What do you love about developing and teaching Logic & Proofs?

It is difficult … as it is a genuine intellectual and pedagogical challenge. That challenge is faced when teaching any introductory course that uses “formal”, “abstract” mathematical tools to analyze and describe phenomena of our direct experience. That is true for the natural sciences, say physics, as well as for the social sciences, say economics. It is true also for logic where we are dealing with the rigorous analysis and description of human reasoning.

Logic & Proofs is a web-based course that supports through a rich interactive presentation the individual learning of students, especially, through work in virtual Labs. The individual learning is crucially reinforced in weekly discussion sections of small groups of students. This is a source of important feedback for the iterative improvement of both presentation and Labs, but also the place where I attempt to convey a sense of the history and significance of the subject.

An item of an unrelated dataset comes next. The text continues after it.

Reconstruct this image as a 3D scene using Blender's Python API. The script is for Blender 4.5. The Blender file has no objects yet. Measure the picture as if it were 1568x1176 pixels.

After all, logic is a remarkable discipline. It is deeply rooted in the past going back to its first systematic presentation in Aristotle’s work. In its modern form, it has not only expanded Aristotelian Logic in dramatic ways, but it has also become foundational for computer science, artificial intelligence, linguistics, and cognitive science. It is, of course, deeply intertwined with philosophy and mathematics as correctness of argumentation is particularly crucial for these abstract disciplines.

What are your current research interests?

They have developed in interaction with my teaching. A constant part of my research, ever since my dissertation, is work in a branch of mathematical logic, called proof theory. It has shifted its focus from a direct connection with the foundations of mathematics to the problem of devising logical methods for the automated search for proofs in logic and beyond. (It is the underpinning for one of the Labs that supports dynamic tutoring for proof construction.)

A second constant part is the history of modern logic and mathematics. It has focused on some especially influential logicians and mathematicians, namely, Gödel, Hilbert, Dedekind, and Turing. At the moment I am working with a number of colleagues on the edition and translation of essays by Bernays; he was Hilbert’s crucial collaborator in proof theory and is among the best philosophers of mathematics of the last century.

Finally, similarly constant, is work on the very concept of computation. It is perhaps the most significant and distinctive notion modern logic has introduced in the mid-1930s. I have worked on the historical context of its emergence, its scope and limits, and a novel mathematical characterization.